By default, du prints human-readable sizes for each file and directory it encounters, starting from the current directory (.) if no path is given.

Options

Option Description
-s, --summarize Show only a total for each argument, suppressing per-entry output.
-a, --all Write counts for all files, not just directories.
-d, --max-depth=N Stop at depth N; show only entries at or above depth N.
-c, --total Print a grand total after all arguments have been processed.
-b, --bytes Print sizes in exact bytes instead of human-readable units.
-H, --human-readable Accepted for compatibility; human-readable is the default.
--help Display usage information and exit.

Output Format

Each line shows a size followed by the path:

SIZE    PATH

Sizes are formatted as B, KB, MB, or GB by default, with one decimal place when appropriate (e.g., 1.5 GB).
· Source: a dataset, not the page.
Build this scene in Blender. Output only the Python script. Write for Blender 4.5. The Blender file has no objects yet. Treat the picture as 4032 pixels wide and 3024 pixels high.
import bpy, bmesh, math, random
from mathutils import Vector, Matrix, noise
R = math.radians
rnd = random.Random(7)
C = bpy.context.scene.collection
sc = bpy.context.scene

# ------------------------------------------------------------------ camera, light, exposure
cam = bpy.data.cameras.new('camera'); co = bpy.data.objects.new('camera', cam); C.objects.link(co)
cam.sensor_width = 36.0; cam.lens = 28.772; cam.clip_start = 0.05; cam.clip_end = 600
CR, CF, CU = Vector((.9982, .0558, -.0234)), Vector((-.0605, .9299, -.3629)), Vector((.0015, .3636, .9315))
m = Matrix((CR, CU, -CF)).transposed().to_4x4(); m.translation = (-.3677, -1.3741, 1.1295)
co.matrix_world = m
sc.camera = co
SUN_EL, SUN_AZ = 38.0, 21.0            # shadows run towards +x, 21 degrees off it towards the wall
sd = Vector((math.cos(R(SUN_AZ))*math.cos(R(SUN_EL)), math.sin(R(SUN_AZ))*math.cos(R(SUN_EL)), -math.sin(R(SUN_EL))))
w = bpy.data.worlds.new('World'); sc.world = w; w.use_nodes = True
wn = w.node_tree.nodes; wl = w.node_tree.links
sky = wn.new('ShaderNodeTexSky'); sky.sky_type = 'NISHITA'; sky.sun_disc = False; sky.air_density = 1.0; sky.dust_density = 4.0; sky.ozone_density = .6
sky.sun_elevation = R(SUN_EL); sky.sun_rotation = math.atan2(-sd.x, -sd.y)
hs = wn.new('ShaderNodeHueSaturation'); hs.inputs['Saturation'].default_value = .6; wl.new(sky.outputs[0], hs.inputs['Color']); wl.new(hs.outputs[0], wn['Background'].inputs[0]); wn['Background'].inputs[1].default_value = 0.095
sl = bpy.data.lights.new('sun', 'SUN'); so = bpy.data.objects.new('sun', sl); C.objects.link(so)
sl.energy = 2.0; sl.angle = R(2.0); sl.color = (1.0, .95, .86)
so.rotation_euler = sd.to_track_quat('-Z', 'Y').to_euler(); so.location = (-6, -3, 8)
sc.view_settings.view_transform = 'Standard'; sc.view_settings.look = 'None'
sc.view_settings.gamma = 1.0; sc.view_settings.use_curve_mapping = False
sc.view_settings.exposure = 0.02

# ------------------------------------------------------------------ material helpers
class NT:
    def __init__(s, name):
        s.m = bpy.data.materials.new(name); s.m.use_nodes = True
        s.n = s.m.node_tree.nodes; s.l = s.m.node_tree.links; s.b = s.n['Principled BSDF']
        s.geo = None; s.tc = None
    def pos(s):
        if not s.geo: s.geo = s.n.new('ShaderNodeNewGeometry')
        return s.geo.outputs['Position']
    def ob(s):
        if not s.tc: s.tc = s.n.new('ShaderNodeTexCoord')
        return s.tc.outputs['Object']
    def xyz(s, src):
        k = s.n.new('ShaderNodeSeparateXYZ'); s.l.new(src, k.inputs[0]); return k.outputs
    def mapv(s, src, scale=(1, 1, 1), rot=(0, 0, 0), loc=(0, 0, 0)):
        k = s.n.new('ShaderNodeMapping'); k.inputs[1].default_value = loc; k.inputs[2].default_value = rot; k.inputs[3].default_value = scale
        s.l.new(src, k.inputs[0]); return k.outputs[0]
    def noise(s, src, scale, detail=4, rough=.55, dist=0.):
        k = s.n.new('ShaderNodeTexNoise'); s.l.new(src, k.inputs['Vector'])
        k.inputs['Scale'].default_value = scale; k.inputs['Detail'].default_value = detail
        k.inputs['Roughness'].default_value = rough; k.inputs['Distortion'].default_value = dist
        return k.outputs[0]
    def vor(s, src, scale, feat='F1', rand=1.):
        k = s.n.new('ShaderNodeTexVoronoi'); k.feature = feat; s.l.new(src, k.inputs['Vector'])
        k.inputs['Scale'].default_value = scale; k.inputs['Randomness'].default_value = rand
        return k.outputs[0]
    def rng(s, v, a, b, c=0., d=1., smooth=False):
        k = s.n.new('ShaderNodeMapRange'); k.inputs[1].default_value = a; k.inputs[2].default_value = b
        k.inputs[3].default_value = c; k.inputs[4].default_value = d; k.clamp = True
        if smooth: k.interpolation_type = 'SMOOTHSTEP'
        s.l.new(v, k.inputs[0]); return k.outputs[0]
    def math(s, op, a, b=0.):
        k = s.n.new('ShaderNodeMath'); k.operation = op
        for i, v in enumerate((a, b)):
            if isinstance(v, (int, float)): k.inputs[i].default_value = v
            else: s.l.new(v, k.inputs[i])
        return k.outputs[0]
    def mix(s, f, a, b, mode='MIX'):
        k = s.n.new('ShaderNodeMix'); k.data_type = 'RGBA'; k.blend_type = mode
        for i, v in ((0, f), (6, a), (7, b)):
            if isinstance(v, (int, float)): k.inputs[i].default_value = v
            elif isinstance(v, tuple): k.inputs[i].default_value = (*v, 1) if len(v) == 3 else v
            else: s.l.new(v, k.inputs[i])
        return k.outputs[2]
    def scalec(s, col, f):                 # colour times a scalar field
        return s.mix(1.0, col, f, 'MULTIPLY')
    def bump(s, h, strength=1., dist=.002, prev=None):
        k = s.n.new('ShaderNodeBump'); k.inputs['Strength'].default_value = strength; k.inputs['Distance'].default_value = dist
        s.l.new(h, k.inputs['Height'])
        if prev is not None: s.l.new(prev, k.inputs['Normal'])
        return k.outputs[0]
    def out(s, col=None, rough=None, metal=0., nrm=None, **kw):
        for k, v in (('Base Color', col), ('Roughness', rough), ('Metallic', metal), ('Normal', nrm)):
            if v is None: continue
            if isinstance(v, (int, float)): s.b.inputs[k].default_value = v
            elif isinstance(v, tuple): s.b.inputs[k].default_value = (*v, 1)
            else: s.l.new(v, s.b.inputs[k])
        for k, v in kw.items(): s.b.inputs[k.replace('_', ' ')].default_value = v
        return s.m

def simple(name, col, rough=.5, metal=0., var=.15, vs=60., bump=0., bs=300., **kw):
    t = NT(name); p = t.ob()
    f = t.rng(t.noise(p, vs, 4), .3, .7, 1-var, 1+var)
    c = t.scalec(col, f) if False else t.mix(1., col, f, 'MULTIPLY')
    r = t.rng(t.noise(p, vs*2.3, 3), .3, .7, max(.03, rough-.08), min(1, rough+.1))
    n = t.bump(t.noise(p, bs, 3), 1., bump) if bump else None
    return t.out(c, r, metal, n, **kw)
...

The -b option overrides this to show exact byte counts.

Examples

Show disk usage for the current directory:

du

Show disk usage for a specific path:

du /bin

Show only totals per argument (-s):

du -s /bin /home

Show all files and directories recursively (-a):

du -a /bin

Limit output to depth 1 (-d):

du -d 1 /

Print a grand total after processing (-c):

du -c /bin /home

Show exact byte counts (-b):

du -b /bin

How It Works

du uses sys_get_file_info() to read file sizes and sys_list() to enumerate directory contents recursively. The command skips the synthetic . and .. entries and continues processing remaining paths if one path is inaccessible, printing an error for the failed path.

The size reported is the apparent file size (the logical size stored in the directory entry), not the allocated disk blocks. This is consistent with how BoredOS reports file sizes through the filesystem API.